The book endorses the widely held view that security concerns prevent small businesses from adopting e-commerce. It is also consistent with the view that small businesses generally do not have the same access to technical resources and expertise that larger organisations do. As a result, the security concerns become a major barrier.

“Governments that wish to promote e-commerce practices in small businesses need to understand the mindset of the group when devising policies,” said Dr Vrazalic. “Small businesses cannot be treated as a homogenous group of organisations. They require tailored programmes to assist with e-commerce implementation. These programmes should provide expertise to initiate e-commerce and also draw from the collective experience of small businesses in implementing e-commerce.”

The flourishing economy of the UAE has led to a number of government initiatives promoting a leading innovation-based knowledge economy. The most notable among them are the establishment of ‘smart cities’ such as the Dubai Internet City and its $1.3 billion expansion project, expected to be complete by the end of this year. The government also has ambitious plan for e-government services.

According to the schedule set by His Highness Shaikh Mohammed bin Rashid Al Maktoum, Vice-President and Prime Minister of the UAE and Ruler of Dubai, 90 per cent of government services and 50 per cent of public transactions should go online by the end of 2007. However, the major IT-using companies are large corporates in the banking, telecommunications, energy, transport sectors and government departments themselves. The small and medium businesses lag behind their larger counterparts, points out the book.
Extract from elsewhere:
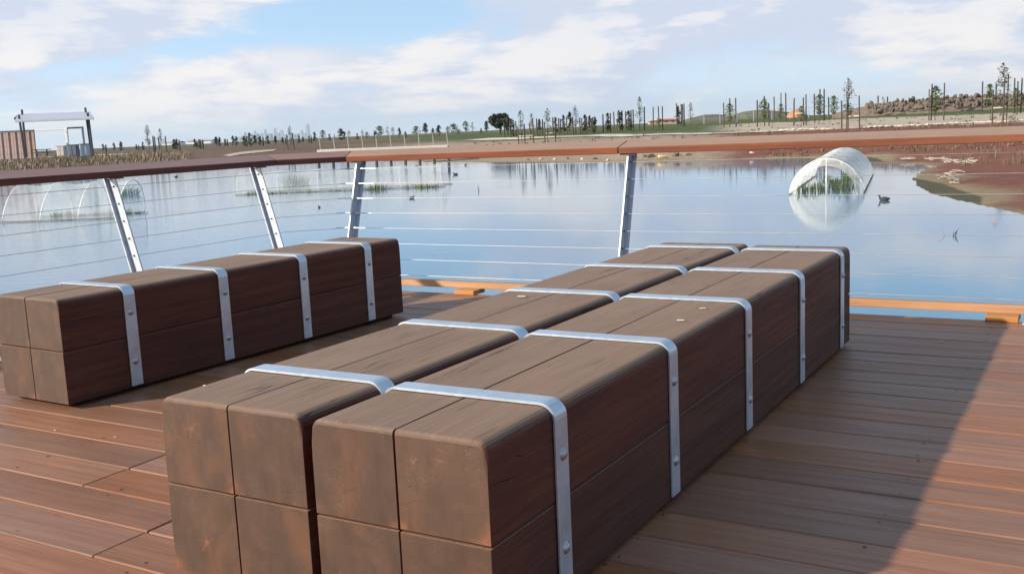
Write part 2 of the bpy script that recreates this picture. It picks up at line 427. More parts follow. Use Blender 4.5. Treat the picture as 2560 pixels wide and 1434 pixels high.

“It is in the governments’ interest to promote e-business in small businesses because small businesses are the backbone of the economy. E-business is an enabler that allows small businesses to compete in the international arena and also promotes exports,” says Dr Vrazalic.

Prof Nick van der Walt, CEO, University of Wollongong in Dubai, commented, “Dr Lejla Vrazalic’s book pinpoints the factors that are hampering the wider use of e-commerce among small businesses, to the detriment of economies globally. It is rich in lessons for the Gulf region as well, because governments here are spending large sums of resources on promoting e-business and e-government.”